3.2 Core Throughput Analysis: revmc vs. revm Interpreter

The headline finding is that revmc is, in a wide variety of use cases, significantly faster than the interpreter, with some computation-heavy benchmarks demonstrating speedups of 6.9x.

However, the aggregate numbers hide a more nuanced and important story. The performance gains are not uniform; they are highly dependent on the type of work being performed, which validates the architectural model described in Section 2.

  • Computation-heavy benchmarks, such as fibonacci or loops with heavy ADD/MUL opcodes, show the most dramatic gains.
  • State-heavy benchmarks, such as simple token transfers that are dominated by SLOAD and SSTORE operations, show more modest, though still significant, gains.

The following table provides a representative sample of these benchmark results:

Table 1: revmc vs. revm Interpreter: Core Execution Benchmarks

Repo: https://github.com/bnb-chain/revmc/tree/experimental/examples 

Benchmark Name

Workload Type

revm Interpreter (total Exec. Time)

Revmc- AOT (total Exec. Time)

AOT Speedup Factor 

examples/fibonacci_255

Computation-Heavy

17.9ms

2.6ms

6.9x

examples/merkel_hash

Computation-Heavy

8.5s

5.2s

1.6x

examples/WBNB

Mixed (State-Heavy)

92ms

81ms

1.13x

examples/pancake_pair_getreserves

State-Heavy

1.838

1.827

1.01x

Why results look like this

  • Compute-heavy code benefits most from AOT/JIT (opcode dispatch removed, native CPU optimizations).
  • Storage-heavy code is dominated by host crossings; dispatch is not the bottleneck, so AOT/JIT show smaller gains unless host crossings are reduced, amortized, or inlined/batched in-contract.

3.3 Making AOT/JIT work in latest revm/reth (what to consider)

  • Version alignment: revmc-context and revm-handler must use the same revm_interpreter version (API changes across major versions are significant).
  • Integration hook: use revm builder’s execute-frame override to dispatch by code hash (AOT/JIT vs interpreter), preserving full transact_commit semantics (validation, pre-exec, post-exec, commit).
  • Host bridge: compiled code must use revm Host consistently (SLOAD/SSTORE/KECCAK/logs), no shortcuts; keep state/journal identical to interpreter.
  • enable KZG precompile in revm-precompile (cryptographic primitive used by EIP-4844)
  • Performance flags: use target-cpu=native, thin LTO, and asm-keccak consistently for both AOT/JIT and interpreter builds to ensure fair comparisons.
  • Selection policy: allowlist by code hash (start small: WBNB/WETH/common routers); keep an interpreter fallback for safety and parity.
  • Telemetry: measure AOT hits/misses, JIT compile time, avg per-call, and total block execution deltas; enable structured logging for fallbacks.

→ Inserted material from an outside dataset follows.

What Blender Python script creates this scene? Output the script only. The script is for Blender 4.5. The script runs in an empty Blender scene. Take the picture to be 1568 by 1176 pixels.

Section 4: Concluding Analysis and Future Outlook

4.1 Synthesis of Findings

The revmc project represents the logical evolution of the revm execution environment for BNB Chain. The analysis confirms the following:

  1. A Solved Problem: revm is at the peak of what an EVM interpreter can be. To achieve the next order-of-magnitude in performance, a paradigm shift to compilation is required.
  2. Quantifiable Validation: The benchmark data is clear. revmc provides game-changing speedups (6.9x) for computation-heavy workloads. This effectively creates a "two-speed" EVM where computation becomes nearly free, and state I/O (and bridge-crossing) becomes the new, dominant bottleneck.

4.2 Third-Order Implications: The Future of a revmc-Powered Ecosystem

Once revmc is stable, reth will become the leading execution client for computationally-demanding tasks. For years, the EVM gas model has trained Solidity developers to think in a specific way: "computation is expensive, storage is (relatively) cheap." Developers are taught to avoid for loops and complex on-the-fly math. They are encouraged to use SSTORE to cache intermediate results to save gas on future calls.

revmc flips this entire model on its head.

In the revmc world, the wall-clock time cost is the inverse:

  • Computation (e.g., ADD, MUL): Almost free. The 10-gas MUL takes a few nanoseconds.
  • Storage (e.g., SSTORE): The new bottleneck. The 20,000-gas SSTORE is just as slow as it was before, dominated by I/O and the  bridge context switch.

This will usher in an era of "JIT-aware" smart contracts. We will see the rise of new protocols that perform complex, in-memory calculations, data transformations, or cryptographic verifications on-the-fly, avoiding SSTORE operations that are now (in wall-clock time) the most expensive thing a contract can do. This unlocks entirely new onchain use cases that were previously "too expensive" from a computational standpoint.

The Endgame: AOT-as-a-Service

The JIT/AOT dual strategy is the path forward. The logical endgame for this technology is an "AOT-as-a-Service" maintained by the BNB reth team. This service would monitor BNB mainnet, automatically AOT-compile the top 10,000 most-used contracts for all supported hard forks, and distribute these signed, verified native binaries as part of the reth client. This would eliminate JIT overhead for 99%+ of all transactions, finally achieving the dream: the raw performance of native code with the zero-latency, zero-warm-up of an interpreter.